A federal judge has dismissed a lawsuit filed by a Black real estate agent who was held at gunpoint with his client and 15-year-old son by the police in Wyoming, Michigan, in 2021.
According to MLive, the judge also dismissed claims against the city of Wyoming and police Chief Kimberly Koster.
U.S. District Judge Hala Jarbou issued an opinion on Feb. 28 in Lansing dismissing the lawsuit. Brown, who is Black, was meeting with his client, Roy Thorne, who is also Black, in August 2021 to show him a vacant house he was selling on Sharon Avenue SW.
One week earlier, a Black squatter had illegally entered the house and been arrested. A neighbor called the police after seeing Brown, Thorne and his teenage son enter the home and said the squatter was back and that “two other males showed up and all three individuals had now entered the house.”
Brown gave his client and his son, Samuel, a tour of the home before Thorne noticed Wyoming police officers outside surrounding the home with their guns drawn. The realtor and Thorne shared their story with WOODTV 8 News just after the incident.
“Roy looked outside and noticed there were officers there and were pointing guns toward the property,” said Brown. “The level of the response and the aggressiveness of the response was definitely a takeback, it really threw me back.”
The two men and the teenager were instructed to exit the home single file with their hands up and were held at gunpoint until they were all handcuffed.
“They keep their guns drawn on us until all of us were in cuffs,” added Thorne. “So, that was a little traumatizing I guess because, under the current climate of things, you just don’t know what’s going to happen.”
Samuel said that he was afraid during the incident, which he said went from zero to 100 very quickly.
“I had no idea why they were all down there at that time,” said Samuel. “It went from, ‘Dad, there’s cops outside,’ to ‘come outside with your hands up.’ That was kind of like, just from zero to 100.”
The two men and the teenager were let go after Brown showed his credentials to the police, who then apologized. Brown and Thorne filed a lawsuit in October of 2021 in the U.S. District Court for the Western District of Michigan claiming their civil rights were violated. The lawsuit also claimed that the police detained them unlawfully, used excessive force and intentionally inflicted emotional distress.
Jarbou said that the five officers who responded to the break-in call had qualified immunity and probable cause to detain the three due to the 911 call.
“This is not a rare and obvious case where the unlawfulness of the individual Defendants’ conduct is sufficiently clear,” said Jarbou. The judge added that because one of the police officers who responded to the call, Logan Wieber, had eyewitness information that “the Plaintiffs” were breaking and entering the house, probable cause had been established.

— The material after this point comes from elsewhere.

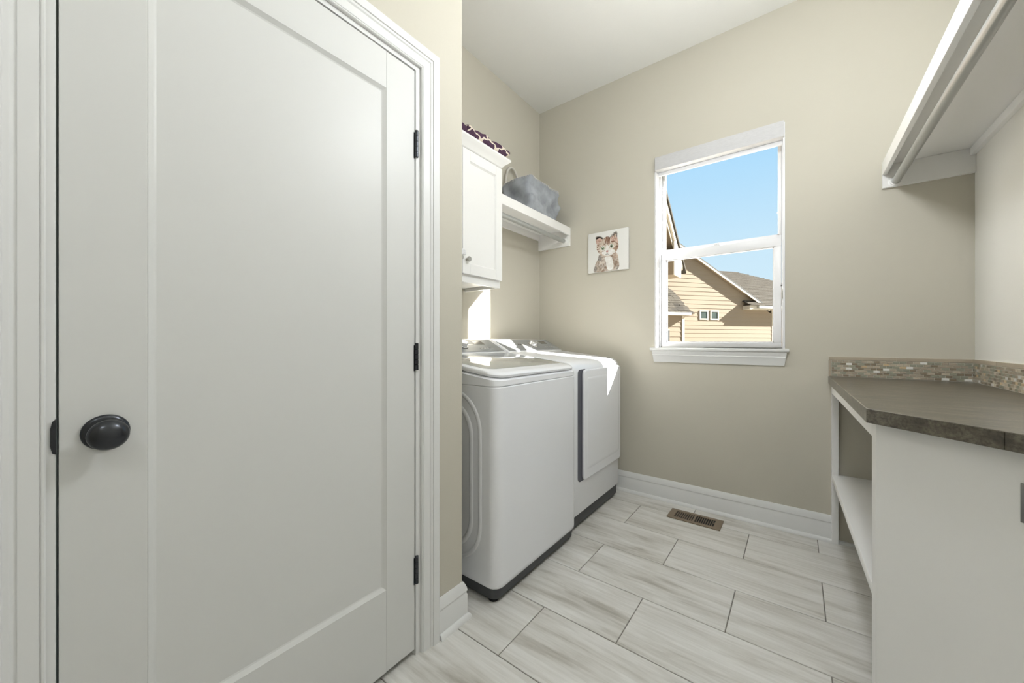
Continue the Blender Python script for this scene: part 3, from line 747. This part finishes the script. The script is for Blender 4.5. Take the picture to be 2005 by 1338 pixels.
for a, b_2 in (((448, 455), (470, 575)), ((478, 430), (498, 592)), ((508, 425), (514, 570)), ((535, 440), (534, 560))):
    shape(3, [(a[0]-11, a[1]), (a[0]+11, a[1]-4), (b_2[0]+7, b_2[1]-30), (b_2[0], b_2[1]), (b_2[0]-9, b_2[1]-30)], 1)
shape(4, [(478, 570), (515, 590), (540, 660), (630, 670), (648, 710), (575, 770), (490, 795), (410, 772), (385, 720), (450, 700), (470, 640)])
for p in ((300, 640, 345, 615), (298, 675, 352, 655), (322, 715, 365, 690), (300, 600, 350, 580), (690, 560, 640, 535), (700, 620, 640, 610), (560, 520, 640, 510), (430, 575, 460, 570)):
    shape(3, [(p[0], p[1]-9), (p[2], p[3]-4), (p[2], p[3]+4), (p[0], p[1]+10)], 1)
for cx_, cy_ in ((415, 648), (575, 606)):
    dot(4, cx_, cy_, 44, 46); dot(5, cx_, cy_, 33, 36); dot(6, cx_, cy_, 28, 31); dot(7, cx_, cy_, 12, 22); dot(4, cx_-9, cy_-11, 7, 8)
shape(8, [(470, 690), (525, 684), (512, 716), (494, 730), (478, 716)], 1)
shape(7, [(492, 726), (498, 726), (500, 752), (530, 758), (528, 764), (496, 758), (462, 770), (462, 764), (492, 752)], 0)
paint.uv = True
paint.obj('kitten_print', pm, kp)

# ------------------------------------------------------------------ fabric bin on the alcove shelf
fb = root('fabric_bin', (-1.59, 2.32, 1.997), 'slouchy grey fabric bin with whip-stitched rim on the alcove shelf', 'storage bin')
def bin_ring(z, ins, nz=0.0):
    out = []
    for x, y, _ in rring(-1.725+ins, -1.468-ins, 2.118+ins, 2.515-ins, .035, 0, 5):
        k = (z-1.999)/.24
        f = math.sin(x*31+y*17+z*23)*.006 + math.sin(y*41-z*33)*.006
        wob = f*(.3+k)
        xx = x + wob*(1 if x > -1.6 else -.3); yy = y + wob*.8 + .020*k*(1 if y > 2.4 else 0)
        zz = z + (.010*math.sin(y*19+x*9) - (.012 if y > 2.4 else 0))*k
        out.append((xx, yy, max(zz, 1.9975)))
    return out
# subdivide the straight sides so that the cloth can sag
def dense(ring, n=4):
    out = []
    for i in range(len(ring)):
        p = Vector(ring[i]); q_ = Vector(ring[(i+1) % len(ring)])
        m = n if (p-q_).length > .05 else 1
        for k in range(m): out.append(p.lerp(q_, k/m))
    return out
def bring(z, ins):
    base = dense([(x, y, z) for x, y, _ in rring(-1.725+ins, -1.468-ins, 2.118+ins, 2.515-ins, .035, 0, 5)], 7)
    out = []
    k = (z-1.999)/.24
    for p in base:
        x, y = p.x, p.y
        f = math.sin(x*29+y*13+z*26)*.010 + math.sin(y*37-z*41+1)*.009 + math.sin(y*61+z*75+x*40)*.004
        w = f*math.sin(min(1, max(0, k*1.05))*math.pi*.8 + .15)
        fx = 1 if x > -1.5 else (-1 if x < -1.69 else 0); fy = 1 if y > 2.48 else (-1 if y < 2.15 else 0)
        out.append((x + w*fx*1.3, y + w*fy*1.3 + .022*k*(1 if y > 2.45 else 0), max(z + (.006*math.sin(y*17+x*11))*k, 1.9975)))
    return out
lv = [1.9985, 2.004, 2.03, 2.06, 2.09, 2.12, 2.15, 2.18, 2.21, 2.238]
rings = [bring(z, .010 if i == 0 else 0) for i, z in enumerate(lv)] + [bring(z, .006) for z in reversed(lv[1:])]
MB().loft(rings).obj('fabric_wall', 'bin_grey', fb, smooth=60)
topr = [Vector(p) for p in bring(2.238, .003)]
MB().tube([p + Vector((0, 0, .001)) for p in topr] + [topr[0]], .0038, 6).obj('rim', 'bin_grey', fb, smooth=60)
st = MB(); tot = 0
for i in range(len(topr)):
    p = topr[i]; q_ = topr[(i+1) % len(topr)]; n = max(1, int((p-q_).length/.0095)); dd_ = (q_-p).normalized(); nn_ = Vector((dd_.y, -dd_.x, 0))
    for k in range(n):
        c = p.lerp(q_, k/n)
        st.tube([c + nn_*.0062 + Vector((0, 0, -.012)) , c + nn_*.0058 + dd_*.002 + Vector((0, 0, .001)), c + dd_*.003 + Vector((0, 0, .0066)), c - nn_*.0055 + dd_*.004 + Vector((0, 0, .0))], .0015, 5)
st.obj('stitching', 'stitch', fb, smooth=60)
MB().tube([(-1.712, 2.160 + .082*(1-math.cos(math.pi*k/16)), 2.215 + .185*math.sin(math.pi*k/16)**.8) for k in range(17)], .0085, 10).obj('handle', 'handle_white', fb, smooth=60)

# ------------------------------------------------------------------ folded cloths on top of the cabinet
def cloth(label, y0, y1, xf, xb, h_, tip, seed):
    rn = random.Random(seed); NS, NR = 26, 30; zb = 2.1965
    vs = []; uvs = []
    for i in range(NS+1):
        t = i/NS
        endl = min(1, math.sin(min(1, t/.10)*math.pi/2)**.6 + .02); endr = min(1, math.sin(min(1, (1-t)/.07)*math.pi/2)**.6 + .05)
        hh = h_*(.30+.70*endl)*(.66+.34*endr)*(1+.10*math.sin(t*17+seed)+.06*math.sin(t*31))
        hw = (xf-xb)/2; cx_ = (xf+xb)/2
        for j in range(NR):
            a = 2*math.pi*j/NR; ca, sa = math.cos(a), math.sin(a)
            px_ = math.copysign(abs(ca)**.45, ca)*hw*(.9+.1*endl); pz = math.copysign(abs(sa)**.75, sa)*hh/2
            zz = zb + hh/2 + pz
            yy = y0 + (y1-y0)*t + tip*(max(0, t-.8)/.2)*((zz-zb)/h_)
            lift = .020*max(0, t-.88)/.12 if tip else 0
            if tip: lift *= 1
            vs.append((cx_+px_ + .003*math.sin(t*23+j), yy, zz + lift)); uvs.append((yy, math.atan2(sa, ca)*.05 + .02*seed))
    fs = []
    for i in range(NS):
        for j in range(NR):
            fs.append((i*NR+j, i*NR+(j+1) % NR, (i+1)*NR+(j+1) % NR, (i+1)*NR+j))
    fs.append(tuple(range(NR-1, -1, -1))); fs.append(tuple(NS*NR+j for j in range(NR)))
    base = Vector(((xf+xb)/2, (y0+y1)/2, zb))
    me = bpy.data.meshes.new('folded_cloth'); me.from_pydata([Vector(v)-base for v in vs], [], fs); me.materials.append(MATS['trellis_cloth'])
    ul = me.uv_layers.new(name='cloth')
    for lp in me.loops: ul.data[lp.index].uv = (vs[lp.vertex_index][1], (vs[lp.vertex_index][2]*1.0 - vs[lp.vertex_index][0]*.8) + .03*seed)
    me.polygons.foreach_set('use_smooth', [True]*len(me.polygons))
    o = bpy.data.objects.new('folded_cloth', me); COL.objects.link(o); o.location = base
    tag(o, label, 'folded cloth', 'patterned cloths on the cabinet')
cloth('plum and cream trellis folded cloth at the right end of the cabinet top', 1.449, 1.800, -1.402, -1.66, .078, .050, 1)
cloth('plum and cream trellis folded cloth half hidden behind the door wall', 1.060, 1.440, -1.402, -1.66, .078, 0, 2)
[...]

“Probable cause in this case stems not only from a reasonably trustworthy eyewitness but also from the corroboration of the eyewitness’s assertions by the individual officers on the scene,” wrote Jarbou. “The fact that Wieber did not recognize Plaintiffs once they exited the home weakens but does not defeat the existence of probable cause.”
Thorne had previously noted that the handcuffs used on him were too tight, but Jarbou said that the police did not use excessive force because the police officers with their guns drawn did not know if the plaintiffs had weapons, and the plaintiffs could not prove they were treated differently than any individuals of another race in a similar situation.